Wednesday, April 1, 2015

Discounting Climate Change Under Secular Stagnation


Ben Bernanke, recent former Chair of the Federal Reserve, has a new blog.  And he's writing about low interest rates and so-called secular stagnation, a pre-WWII phrase recently resurrected by Larry Summers.

The topic is dismal--hey, they're economists! But for those in the field it's a real hoot to see these titans of economic thought relieved of their official government duties and able to write openly about what they really think.

These two share many views, but Ben has a less dismal outlook than Larry.  Larry thinks we're stuck in a low-growth equilibrium, and low or even negative interest rates are here to stay without large, persistent fiscal stimulus.  Ben thinks this situation is temporary, if long lived.  He writes:
I generally agree with the recent critique of secular stagnation by Jim Hamilton, Ethan Harris, Jan Hatzius, and Kenneth West. In particular, they take issue with Larry’s claim that we have never seen full employment during the past several decades without the presence of a financial bubble. They note that the bubble in tech stocks came very late in the boom of the 1990s, and they provide estimates to show that the positive effects of the housing bubble of the 2000’s on consumer demand were largely offset by other special factors, including the negative effects of the sharp increase in world oil prices and the drain on demand created by a trade deficit equal to 6 percent of US output. They argue that recent slow growth is likely due less to secular stagnation than to temporary “headwinds” that are already in the process of dissipating. During my time as Fed chairman I frequently cited the economic headwinds arising from the aftermath of the financial crisis on credit conditions; the slow recovery of housing; and restrictive fiscal policies at both the federal and the state and local levels (for example, see my August and November 2012 speeches.)
These are good points. But then Larry has a compelling response, too.  I particularly agree with Larry about the basic economic plausibility of  persistent equilibrium real interest rates that are well below zero.  He writes:
Do Real Rates below Zero Make Economic Sense? Ben suggests not– citing my uncle Paul Samuelson’s famous observation that at a permanently zero or subzero real interest rate it would make sense to invest any amount to level a hill for the resulting saving in transportation costs.  Ben grudgingly acknowledges that there are many theoretical mechanisms that could give rise to zero rates. To name a few: credit markets do not work perfectly, property rights are not secure over infinite horizons, property taxes that are explicit or implicit, liquidity service yields on debt, and investors with finite horizons.
Institutional uncertainty seems like a big deal that can't be ignored when thinking about long-run growth and real interest rates (these are closely connected).  People are pessimistic about growth these days, for seemingly pretty good reasons.  Institutional collapse may be unlikely, but far from impossible.  Look at history.  If we think negative growth is possible, savings are concentrated at the top of the wealth distribution, and people are loss averse, it's not hard to get negative interest rates.
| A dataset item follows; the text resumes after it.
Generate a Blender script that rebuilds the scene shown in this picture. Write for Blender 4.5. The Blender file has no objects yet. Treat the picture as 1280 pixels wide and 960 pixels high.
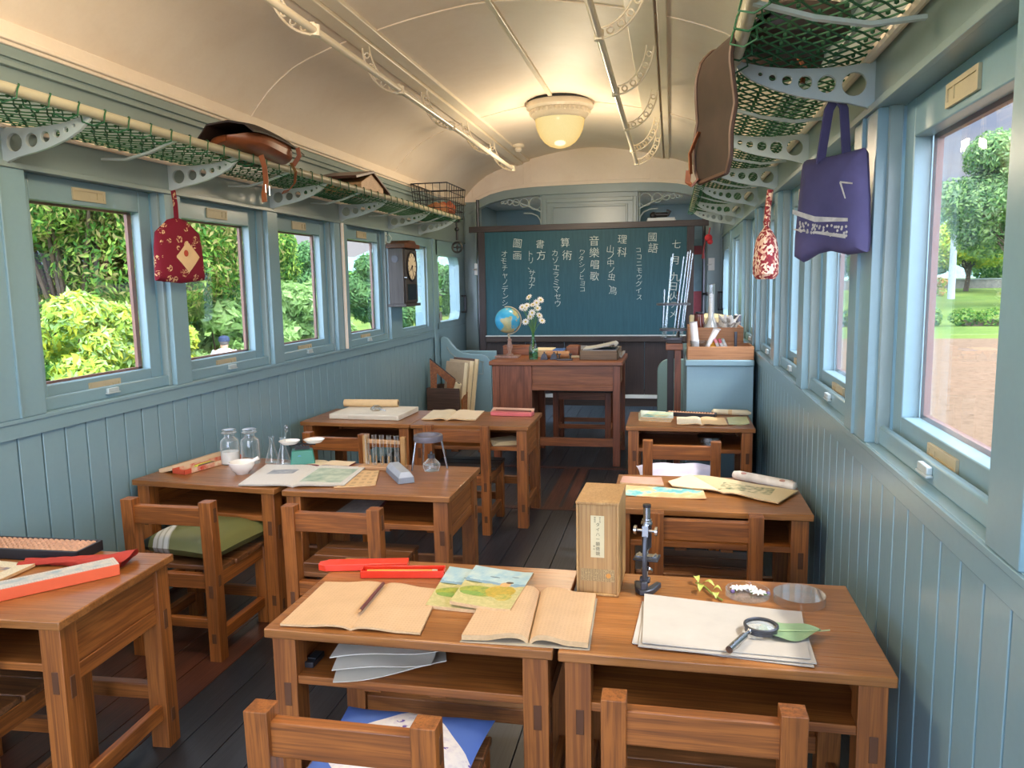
import bpy, math, random
from math import pi, sin, cos, radians as RAD
from mathutils import Vector, Matrix, Euler
import numpy as np

random.seed(7)
SC = bpy.context.scene
COL = SC.collection
SC.view_settings.view_transform = 'Standard'
SC.view_settings.look = 'None'
SC.view_settings.gamma = 1.0
SC.view_settings.use_curve_mapping = False
SC.view_settings.exposure = 0.0

# ------------------------------------------------------------------ geometry
class MB:
    """collects vertices and faces; build() links them as one mesh object"""
    def __init__(self):
        self.v = []; self.f = []; self.mi = []; self.M = Matrix.Identity(4)
    def at(self, loc=(0, 0, 0), rot=(0, 0, 0), sc=(1, 1, 1)):
        self.M = Matrix.LocRotScale(Vector(loc), Euler(rot), Vector(sc)); return self
    def add(self, vs, fs, m=0):
        b = len(self.v)
        self.v.extend(tuple(self.M @ Vector(p)) for p in vs)
        for f in fs:
            self.f.append(tuple(b + i for i in f)); self.mi.append(m)
        return self
    def box(self, x0, x1, y0, y1, z0, z1, m=0):
        vs = [(x, y, z) for z in (z0, z1) for y in (y0, y1) for x in (x0, x1)]
        return self.add(vs, [(0, 2, 3, 1), (4, 5, 7, 6), (0, 1, 5, 4), (2, 6, 7, 3), (0, 4, 6, 2), (1, 3, 7, 5)], m)
    def frustum(self, b0, b1, z0, z1, m=0):
        (ax0, ax1, ay0, ay1), (bx0, bx1, by0, by1) = b0, b1
        vs = [(ax0, ay0, z0), (ax1, ay0, z0), (ax0, ay1, z0), (ax1, ay1, z0), (bx0, by0, z1), (bx1, by0, z1), (bx0, by1, z1), (bx1, by1, z1)]
        return self.add(vs, [(0, 2, 3, 1), (4, 5, 7, 6), (0, 1, 5, 4), (2, 6, 7, 3), (0, 4, 6, 2), (1, 3, 7, 5)], m)
    def prism(self, pts, plane, a0, a1, m=0):
        n = len(pts)
        def P(p, a):
            return {'xz': (p[0], a, p[1]), 'xy': (p[0], p[1], a), 'yz': (a, p[0], p[1])}[plane]
        vs = [P(p, a0) for p in pts] + [P(p, a1) for p in pts]
        fs = [tuple(range(n))[::-1], tuple(range(n, 2 * n))] + [(i, (i + 1) % n, n + (i + 1) % n, n + i) for i in range(n)]
        return self.add(vs, fs, m)
    def lathe(self, prof, n=20, m=0, c=(0, 0, 0)):
        vs = []; fs = []; rings = []
        for r, z in prof:
            if r < 1e-6:
                rings.append([len(vs)]); vs.append((c[0], c[1], c[2] + z))
            else:
                rings.append(list(range(len(vs), len(vs) + n)))
                vs += [(c[0] + r * cos(2 * pi * i / n), c[1] + r * sin(2 * pi * i / n), c[2] + z) for i in range(n)]
        for a, b in zip(rings, rings[1:]):
            for i in range(n):
                j = (i + 1) % n
                if len(a) == 1 and len(b) == 1: continue
                if len(a) == 1: fs.append((a[0], b[j], b[i]))
                elif len(b) == 1: fs.append((a[i], a[j], b[0]))
                else: fs.append((a[i], a[j], b[j], b[i]))
        return self.add(vs, fs, m)
    def cyl(self, p0, p1, r0, r1=None, n=12, m=0):
        return self.tube([p0, p1], [r0, r0 if r1 is None else r1], n, m)
    def tube(self, pts, r, n=8, m=0, closed=False, flat=None):
        """round tube through pts; flat=(w,h) gives a flat strap section"""
        P = [Vector(p) for p in pts]; k = len(P)
        R = r if isinstance(r, (list, tuple)) else [r] * k
        vs = []; fs = []; up = None
        for i, p in enumerate(P):
            a = P[i - 1] if (i > 0 or closed) else P[i]
            b = P[(i + 1) % k] if (i < k - 1 or closed) else P[i]
            t = (b - a)
            t = t.normalized() if t.length > 1e-9 else Vector((0, 0, 1))
            if up is None:
                up = Vector((0, 0, 1)) if abs(t.z) < .9 else Vector((0, 1, 0))
            s = t.cross(up)
            if s.length < 1e-6: s = t.orthogonal()
            s.normalize(); up = s.cross(t).normalized()
            for j in range(n):
                an = 2 * pi * j / n + (pi / n)
                q = p + s * (cos(an) * R[i]) + up * (sin(an) * R[i]) if flat is None else p + s * (math.copysign(flat[0], cos(an))) + up * (math.copysign(flat[1], sin(an)))
                vs.append(tuple(q))
        for i in range(k if closed else k - 1):
            a = i * n; b = ((i + 1) % k) * n
            for j in range(n):
                jj = (j + 1) % n
                fs.append((a + j, a + jj, b + jj, b + j))
        if not closed:
            fs.append(tuple(range(n))[::-1]); fs.append(tuple(range((k - 1) * n, k * n)))
        return self.add(vs, fs, m)
    def strap(self, pts, w, h, m=0): return self.tube(pts, 1, 4, m, flat=(w / 2, h / 2))
    def ring(self, c, R, r, axis='z', n=20, k=6, m=0):
        pts = []
        for i in range(n):
            a = 2 * pi * i / n; u, v = R * cos(a), R * sin(a)
            pts.append({'z': (c[0] + u, c[1] + v, c[2]), 'y': (c[0] + u, c[1], c[2] + v), 'x': (c[0], c[1] + u, c[2] + v)}[axis])
        return self.tube(pts, r, k, m, closed=True)
    def grid(self, nu, nv, f, m=0, wrap=False):
        vs = [f(i / (nu - 1), j / (nv - 1)) for j in range(nv) for i in range(nu)]
        fs = [(j * nu + i, j * nu + i + 1, (j + 1) * nu + i + 1, (j + 1) * nu + i) for j in range(nv - 1) for i in range(nu - 1)]
        return self.add(vs, fs, m)
    def slab(self, nu, nv, f, th, m=0, mside=None):
        """a sheet f(u,v) with thickness th below it"""
        top = [f(i / (nu - 1), j / (nv - 1)) for j in range(nv) for i in range(nu)]
        bot = [(p[0], p[1], p[2] - th) for p in top]; N = nu * nv
        q = lambda i, j: j * nu + i
        fs = [(q(i, j), q(i + 1, j), q(i + 1, j + 1), q(i, j + 1)) for j in range(nv - 1) for i in range(nu - 1)]
        fb = [tuple(N + k for k in f_)[::-1] for f_ in fs]
        sd = []
        for i in range(nu - 1):
            sd.append((q(i + 1, 0), q(i, 0), N + q(i, 0), N + q(i + 1, 0)))
            sd.append((q(i, nv - 1), q(i + 1, nv - 1), N + q(i + 1, nv - 1), N + q(i, nv - 1)))
        for j in range(nv - 1):
            sd.append((q(0, j), q(0, j + 1), N + q(0, j + 1), N + q(0, j)))
            sd.append((q(nu - 1, j + 1), q(nu - 1, j), N + q(nu - 1, j), N + q(nu - 1, j + 1)))
        b = len(self.v)
        self.add(top + bot, [], m)
        for f_ in fs: self.f.append(tuple(b + k for k in f_)); self.mi.append(m)
        for f_ in fb + sd: self.f.append(tuple(b + k for k in f_)); self.mi.append(m if mside is None else mside)
        return self
    def ball(self, c, r, nu=12, nv=8, m=0):
        rx, ry, rz = r if isinstance(r, (tuple, list)) else (r, r, r)
        vs = []; fs = []
        for j in range(1, nv):
            t = pi * j / nv
            vs += [(c[0] + rx * sin(t) * cos(2 * pi * i / nu), c[1] + ry * sin(t) * sin(2 * pi * i / nu), c[2] + rz * cos(t)) for i in range(nu)]
        T = len(vs); vs += [(c[0], c[1], c[2] + rz), (c[0], c[1], c[2] - rz)]
        for j in range(nv - 2):
            for i in range(nu):
                k = (i + 1) % nu
                fs.append((j * nu + i, (j + 1) * nu + i, (j + 1) * nu + k, j * nu + k))
        for i in range(nu):
            k = (i + 1) % nu
            fs.append((T, i, k)); fs.append((T + 1, (nv - 2) * nu + k, (nv - 2) * nu + i))
        return self.add(vs, fs, m)
    def mesh(self, name, mats):
        me = bpy.data.meshes.new(name)
        me.from_pydata(self.v, [], self.f)
        for mt in (mats if isinstance(mats, (list, tuple)) else [mats]): me.materials.append(mt)
        me.polygons.foreach_set('material_index', self.mi)
        me.polygons.foreach_set('use_smooth', [True] * len(self.f))
        me.update()
        me.set_sharp_from_angle(angle=RAD(35))
        return me
    def build(self, name, mats, parent=None, loc=(0, 0, 0), rot=(0, 0, 0), bev=0, sub=0):
        o = bpy.data.objects.new(name, self.mesh(name, mats)); COL.objects.link(o)
        o.parent = parent; o.location = loc; o.rotation_euler = rot
        if bev:
            md = o.modifiers.new('bevel', 'BEVEL'); md.width = bev; md.segments = 2; md.limit_method = 'ANGLE'; md.angle_limit = RAD(50)
        if sub:
            md = o.modifiers.new('sub', 'SUBSURF'); md.levels = sub; md.render_levels = sub
        return o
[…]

Still, I kind of think we'd snap out of this if we had a bit more fiscal stimulus throughout the developed world, combined with a slightly higher inflation target--say 3 or 4 percent.  But keep in mind I'm just an armchair macro guy.

The point I want to make is that these low interest rates, and the possibility of secular stagnation, greatly affects the calculus surrounding optimal investments to curb climate change.  The titans of environmental economics--Weitzman, Nordhaus and Pindyck--have been arguing about the discount rate we should use to weigh distant future benefits against near-future costs of abating greenhouse gas emissions.  They're arguing about this because the right price for emissions is all about the discount rate.  Everything else is chump change by comparison.

Nordhaus and Pindyck argue that we should use a higher discount rate and have a low price on greenhouse gas emissions.  Basically, they claim that curbing greenhouse gas emissions involves a huge transfer of wealth from current, relatively poor people to future supremely rich people.  And a lot of that conclusion comes from assuming 2%+ baseline growth forever. Weitzman counters that there's a small chance that climate change will be truly devastating, causing losses so great that the future may not be as well off as we expect.  Paul Krugman has a great summary of this debate.

Anyway, it always bothered me that Nordhaus and Pindyck had so much optimism built into baseline projections.  Today's low interest rates and the secular stagnation hypothesis paint a different picture.  Quite aside from climate change, growth and real rates look lower than the 2% baseline many assume, and a lot more uncertain.  And that means Weitzman-like discount rates (near zero) make sense even without fat-tailed uncertainty about climate change impacts.